During the share-market boom of the past two decades, shareholders and workers have witnessed an almighty increase in executive remuneration. That rise was vindicated by so-called independent directors on the grounds that executives need to be rewarded due to their extraordinary skills and ability to create shareholder wealth. Despite the global financial crisis exposing many executives for being fast-talking charlatans, remuneration has certainly not deflated with the vigor it increased. In some cases, it has continued to rise despite appalling shareholder returns and financial losses. No better example is the case of the embattled Asciano and its CEO, Mark Rowsthorn.

Rowsthorn’s journey to the executive boardroom occurred in the more traditional way, by getting a job at his father’s business. Rowsthorn’s father, Peter Rowsthorn together with Paul Little, conducted the management buy-out of Toll Holdings from mining company, Peko-Wallsend in 1986. The Little-Peter Rowsthorn partnership was one of the finest in Australian corporate history – since listing in 1993, Toll grew to be one of Australia’s largest logistics companies with revenues exceeding $4 billion – eventually acquiring stevedoring company Patrick (and its significant holding in Virgin Blue) as well as the Pacific National rail network.

It is widely believed that a conflict between Little and Peter Rowsthorn’s son, Mark, led to the eventual split of Toll (Mark Rowsthorn was an executive director of Toll and is listed as a ‘co-founder of Toll’ despite being only 31 at the time of the LBO). Toll’s infrastructure assets would be spun-off into a separate company called Asciano, led by Mark Rowsthorn. Unfortunately, for Mark Rowsthorn, and Asciano shareholders, the company received not only valuable infrastructure assets, but also around $5 billion debt.

Since being spun off in June 2007, Asciano has managed to lose $181 million in 2008, followed by a $244 million loss this year. The excessive debt load necessitated an emergency $2.4 billion capital raising in June 2009 at the price of $1.10. The capital raising came after the company unsuccessfully tried to sell assets to reduce leverage through a long-running and fruitless ‘monetisation process’.

However, it was not merely the external factors which caused Asciano shareholders to witness the company’s share price slump from $11.64 in June 2007 to $0.50 in November 2008. Rather, it was old fashioned hubris, through the botched takeover of Brambles (which ended up costing shareholders more than $100 million) and the foolhardy rejection of a $4.40 takeover bid from private equity firm, TPG.

Despite those decisions and Asciano’s share price currently sitting at $1.50, almost 90% below its listing price, the Asciano board felt it apt to pay Mark Rowsthorn a performance bonus of $741,678 in 2009. Given the share price performance of Asciano, and the significant amount of money lost, shareholders would be justified in questioning exactly what Rowsthorn has done to earn his bonus.

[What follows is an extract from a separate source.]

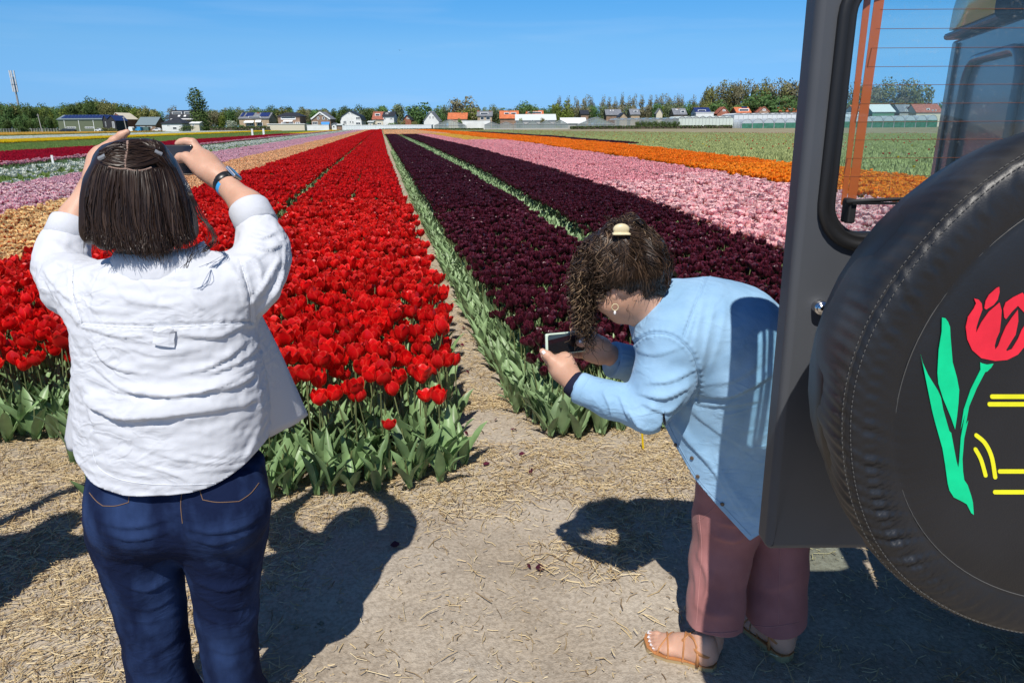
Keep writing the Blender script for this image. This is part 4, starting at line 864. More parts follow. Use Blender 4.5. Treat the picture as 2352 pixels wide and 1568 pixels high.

Asciano’s Remuneration Report noted that Rowsthorn’s short-term cash bonus was based upon ‘achievement of target EBITA’, safety improvements and debt reduction. The use of EBITDA, rather than net profit was especially convenient for Rowsthorn given Asciano (which is debt laden) incurred substantial interest payments, depreciation, write-downs and restructuring costs in 2009 – all of which are not considered in EBITDA. Those pesky items are of great relevance to shareholders, who aren’t paid dividends based on an accounting make-believe world where interest payments and asset write-downs apparently don’t exist.

What made the payment of Rowsthorn’s 2009 bonus all the more surprising was that in August last year, in order to appease shareholder unrest, Rowsthorn agreed to reduce his 2009 bonus by $750,000 (even with the bonus reduction, almost a third of Asciano shareholders voted against the company’s 2008 Remuneration Report). At that time, it was reported that “the $750,000 will be deducted from a $1.26 million package of cash incentives that Mr Rowsthorn was to receive if various business targets are reached.”

However, Rowsthorn’s short-term bonus in 2009 fell by only $522,945 compared with 2008. That means either one of two things, either: Asciano and Rowsthorn misled shareholders last year when it was stated that he would reduce his bonus by $750,000; or the Asciano board actually paid Rowsthorn a higher bonus in 2009, despite the company losing several hundred million dollars and encountering a further share price slump of 61 percent. (It appears that the Asciano board did an old retail trick, doubling the price of an item and then claiming that ‘everything is 50 percent off’). Perhaps the Asciano board felt sorry for Rowsthorn – according to BRW, Rowsthorn’s wealth slipped from $1.09 billion to $572 million in the past year.

Asciano shareholders will be able to vote on Rowsthorn’s remuneration in a non-binding resolution at the company’s Annual General Meeting later this tear – rarely would a rejection be more timely.

Disclosure: The writer has a ‘short’ economic interest in AIO securities.